===== GIVEN ENTRIES

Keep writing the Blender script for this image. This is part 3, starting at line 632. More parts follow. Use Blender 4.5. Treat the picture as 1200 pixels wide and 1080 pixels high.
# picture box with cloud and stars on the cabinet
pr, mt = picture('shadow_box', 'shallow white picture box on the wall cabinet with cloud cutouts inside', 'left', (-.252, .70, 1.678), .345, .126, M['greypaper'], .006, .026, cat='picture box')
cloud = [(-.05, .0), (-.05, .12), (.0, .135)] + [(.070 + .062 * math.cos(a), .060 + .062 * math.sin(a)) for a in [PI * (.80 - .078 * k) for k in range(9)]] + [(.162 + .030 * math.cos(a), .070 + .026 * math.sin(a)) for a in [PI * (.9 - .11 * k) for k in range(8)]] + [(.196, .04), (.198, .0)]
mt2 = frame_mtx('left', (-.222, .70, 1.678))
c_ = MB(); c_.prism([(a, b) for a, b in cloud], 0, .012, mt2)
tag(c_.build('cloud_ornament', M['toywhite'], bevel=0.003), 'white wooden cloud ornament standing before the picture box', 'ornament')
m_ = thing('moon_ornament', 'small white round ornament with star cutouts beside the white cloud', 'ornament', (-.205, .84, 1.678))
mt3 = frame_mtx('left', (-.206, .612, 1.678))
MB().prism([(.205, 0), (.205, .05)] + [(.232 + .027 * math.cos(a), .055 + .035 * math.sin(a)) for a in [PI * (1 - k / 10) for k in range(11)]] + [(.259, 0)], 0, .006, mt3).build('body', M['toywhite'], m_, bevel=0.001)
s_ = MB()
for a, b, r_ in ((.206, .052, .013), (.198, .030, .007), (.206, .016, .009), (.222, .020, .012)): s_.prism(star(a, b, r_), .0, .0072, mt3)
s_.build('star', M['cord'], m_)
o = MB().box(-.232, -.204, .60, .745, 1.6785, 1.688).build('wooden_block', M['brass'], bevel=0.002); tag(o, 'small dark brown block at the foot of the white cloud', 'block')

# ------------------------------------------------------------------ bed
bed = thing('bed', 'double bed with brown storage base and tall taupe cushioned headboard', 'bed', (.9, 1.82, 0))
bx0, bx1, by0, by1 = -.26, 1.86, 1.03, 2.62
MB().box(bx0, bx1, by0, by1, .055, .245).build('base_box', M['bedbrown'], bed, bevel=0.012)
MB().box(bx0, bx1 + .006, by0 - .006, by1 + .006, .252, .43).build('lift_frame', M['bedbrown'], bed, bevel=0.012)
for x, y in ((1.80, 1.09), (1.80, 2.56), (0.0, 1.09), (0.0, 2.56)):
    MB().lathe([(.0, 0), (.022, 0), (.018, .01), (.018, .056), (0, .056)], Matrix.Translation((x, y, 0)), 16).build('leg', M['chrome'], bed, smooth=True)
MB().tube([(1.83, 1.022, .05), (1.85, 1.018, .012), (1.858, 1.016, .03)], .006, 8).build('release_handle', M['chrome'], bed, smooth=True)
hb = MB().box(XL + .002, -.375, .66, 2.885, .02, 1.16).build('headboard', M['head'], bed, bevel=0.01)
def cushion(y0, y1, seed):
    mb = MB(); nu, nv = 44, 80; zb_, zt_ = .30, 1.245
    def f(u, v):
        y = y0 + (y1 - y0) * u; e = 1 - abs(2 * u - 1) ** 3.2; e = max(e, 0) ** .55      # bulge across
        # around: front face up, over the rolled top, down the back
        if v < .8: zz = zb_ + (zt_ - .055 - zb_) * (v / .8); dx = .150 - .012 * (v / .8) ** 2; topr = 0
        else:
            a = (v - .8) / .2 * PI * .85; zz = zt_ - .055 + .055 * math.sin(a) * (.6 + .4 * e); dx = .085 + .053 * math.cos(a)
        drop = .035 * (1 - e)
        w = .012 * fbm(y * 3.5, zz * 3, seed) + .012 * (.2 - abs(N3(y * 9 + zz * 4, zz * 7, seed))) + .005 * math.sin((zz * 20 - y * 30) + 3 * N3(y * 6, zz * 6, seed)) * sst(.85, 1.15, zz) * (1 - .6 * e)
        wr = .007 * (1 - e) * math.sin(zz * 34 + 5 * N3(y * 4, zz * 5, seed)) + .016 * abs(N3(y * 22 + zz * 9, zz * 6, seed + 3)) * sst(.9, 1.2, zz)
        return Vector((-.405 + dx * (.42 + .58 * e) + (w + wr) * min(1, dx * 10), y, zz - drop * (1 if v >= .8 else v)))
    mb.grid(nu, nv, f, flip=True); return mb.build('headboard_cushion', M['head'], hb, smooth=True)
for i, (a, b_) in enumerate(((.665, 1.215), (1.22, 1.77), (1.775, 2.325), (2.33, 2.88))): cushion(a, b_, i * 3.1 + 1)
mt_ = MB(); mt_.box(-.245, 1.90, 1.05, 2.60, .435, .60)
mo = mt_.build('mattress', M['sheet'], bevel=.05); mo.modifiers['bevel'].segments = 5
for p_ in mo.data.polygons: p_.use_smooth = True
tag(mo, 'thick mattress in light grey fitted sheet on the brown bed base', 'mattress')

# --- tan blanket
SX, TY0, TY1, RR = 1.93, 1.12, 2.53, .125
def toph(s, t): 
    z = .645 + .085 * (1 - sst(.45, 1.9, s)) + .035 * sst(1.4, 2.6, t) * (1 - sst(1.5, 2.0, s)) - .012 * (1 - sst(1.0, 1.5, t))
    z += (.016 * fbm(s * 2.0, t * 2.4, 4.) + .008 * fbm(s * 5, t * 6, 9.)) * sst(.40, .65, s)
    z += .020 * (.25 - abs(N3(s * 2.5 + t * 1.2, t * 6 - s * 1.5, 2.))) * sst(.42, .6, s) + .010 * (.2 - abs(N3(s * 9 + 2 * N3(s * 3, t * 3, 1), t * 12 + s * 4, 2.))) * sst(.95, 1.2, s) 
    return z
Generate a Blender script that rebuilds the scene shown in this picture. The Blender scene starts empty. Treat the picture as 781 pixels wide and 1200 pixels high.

==========

▸ **TASK STATEMENT**
Output the data above exactly, please, line for line.

▸ **SOLUTION FOR THIS PROBLEM**
Keep writing the Blender script for this image. This is part 3, starting at line 632. More parts follow. Use Blender 4.5. Treat the picture as 1200 pixels wide and 1080 pixels high.
# picture box with cloud and stars on the cabinet
pr, mt = picture('shadow_box', 'shallow white picture box on the wall cabinet with cloud cutouts inside', 'left', (-.252, .70, 1.678), .345, .126, M['greypaper'], .006, .026, cat='picture box')
cloud = [(-.05, .0), (-.05, .12), (.0, .135)] + [(.070 + .062 * math.cos(a), .060 + .062 * math.sin(a)) for a in [PI * (.80 - .078 * k) for k in range(9)]] + [(.162 + .030 * math.cos(a), .070 + .026 * math.sin(a)) for a in [PI * (.9 - .11 * k) for k in range(8)]] + [(.196, .04), (.198, .0)]
mt2 = frame_mtx('left', (-.222, .70, 1.678))
c_ = MB(); c_.prism([(a, b) for a, b in cloud], 0, .012, mt2)
tag(c_.build('cloud_ornament', M['toywhite'], bevel=0.003), 'white wooden cloud ornament standing before the picture box', 'ornament')
m_ = thing('moon_ornament', 'small white round ornament with star cutouts beside the white cloud', 'ornament', (-.205, .84, 1.678))
mt3 = frame_mtx('left', (-.206, .612, 1.678))
MB().prism([(.205, 0), (.205, .05)] + [(.232 + .027 * math.cos(a), .055 + .035 * math.sin(a)) for a in [PI * (1 - k / 10) for k in range(11)]] + [(.259, 0)], 0, .006, mt3).build('body', M['toywhite'], m_, bevel=0.001)
s_ = MB()
for a, b, r_ in ((.206, .052, .013), (.198, .030, .007), (.206, .016, .009), (.222, .020, .012)): s_.prism(star(a, b, r_), .0, .0072, mt3)
s_.build('star', M['cord'], m_)
o = MB().box(-.232, -.204, .60, .745, 1.6785, 1.688).build('wooden_block', M['brass'], bevel=0.002); tag(o, 'small dark brown block at the foot of the white cloud', 'block')

# ------------------------------------------------------------------ bed
bed = thing('bed', 'double bed with brown storage base and tall taupe cushioned headboard', 'bed', (.9, 1.82, 0))
bx0, bx1, by0, by1 = -.26, 1.86, 1.03, 2.62
MB().box(bx0, bx1, by0, by1, .055, .245).build('base_box', M['bedbrown'], bed, bevel=0.012)
MB().box(bx0, bx1 + .006, by0 - .006, by1 + .006, .252, .43).build('lift_frame', M['bedbrown'], bed, bevel=0.012)
for x, y in ((1.80, 1.09), (1.80, 2.56), (0.0, 1.09), (0.0, 2.56)):
    MB().lathe([(.0, 0), (.022, 0), (.018, .01), (.018, .056), (0, .056)], Matrix.Translation((x, y, 0)), 16).build('leg', M['chrome'], bed, smooth=True)
MB().tube([(1.83, 1.022, .05), (1.85, 1.018, .012), (1.858, 1.016, .03)], .006, 8).build('release_handle', M['chrome'], bed, smooth=True)
hb = MB().box(XL + .002, -.375, .66, 2.885, .02, 1.16).build('headboard', M['head'], bed, bevel=0.01)
def cushion(y0, y1, seed):
    mb = MB(); nu, nv = 44, 80; zb_, zt_ = .30, 1.245
    def f(u, v):
        y = y0 + (y1 - y0) * u; e = 1 - abs(2 * u - 1) ** 3.2; e = max(e, 0) ** .55      # bulge across
        # around: front face up, over the rolled top, down the back
        if v < .8: zz = zb_ + (zt_ - .055 - zb_) * (v / .8); dx = .150 - .012 * (v / .8) ** 2; topr = 0
        else:
            a = (v - .8) / .2 * PI * .85; zz = zt_ - .055 + .055 * math.sin(a) * (.6 + .4 * e); dx = .085 + .053 * math.cos(a)
        drop = .035 * (1 - e)
        w = .012 * fbm(y * 3.5, zz * 3, seed) + .012 * (.2 - abs(N3(y * 9 + zz * 4, zz * 7, seed))) + .005 * math.sin((zz * 20 - y * 30) + 3 * N3(y * 6, zz * 6, seed)) * sst(.85, 1.15, zz) * (1 - .6 * e)
        wr = .007 * (1 - e) * math.sin(zz * 34 + 5 * N3(y * 4, zz * 5, seed)) + .016 * abs(N3(y * 22 + zz * 9, zz * 6, seed + 3)) * sst(.9, 1.2, zz)
        return Vector((-.405 + dx * (.42 + .58 * e) + (w + wr) * min(1, dx * 10), y, zz - drop * (1 if v >= .8 else v)))
    mb.grid(nu, nv, f, flip=True); return mb.build('headboard_cushion', M['head'], hb, smooth=True)
for i, (a, b_) in enumerate(((.665, 1.215), (1.22, 1.77), (1.775, 2.325), (2.33, 2.88))): cushion(a, b_, i * 3.1 + 1)
mt_ = MB(); mt_.box(-.245, 1.90, 1.05, 2.60, .435, .60)
mo = mt_.build('mattress', M['sheet'], bevel=.05); mo.modifiers['bevel'].segments = 5
for p_ in mo.data.polygons: p_.use_smooth = True
tag(mo, 'thick mattress in light grey fitted sheet on the brown bed base', 'mattress')

# --- tan blanket
SX, TY0, TY1, RR = 1.93, 1.12, 2.53, .125
def toph(s, t): 
    z = .645 + .085 * (1 - sst(.45, 1.9, s)) + .035 * sst(1.4, 2.6, t) * (1 - sst(1.5, 2.0, s)) - .012 * (1 - sst(1.0, 1.5, t))
    z += (.016 * fbm(s * 2.0, t * 2.4, 4.) + .008 * fbm(s * 5, t * 6, 9.)) * sst(.40, .65, s)
    z += .020 * (.25 - abs(N3(s * 2.5 + t * 1.2, t * 6 - s * 1.5, 2.))) * sst(.42, .6, s) + .010 * (.2 - abs(N3(s * 9 + 2 * N3(s * 3, t * 3, 1), t * 12 + s * 4, 2.))) * sst(.95, 1.2, s) 
    return z
Generate a Blender script that rebuilds the scene shown in this picture. The Blender scene starts empty. Treat the picture as 781 pixels wide and 1200 pixels high.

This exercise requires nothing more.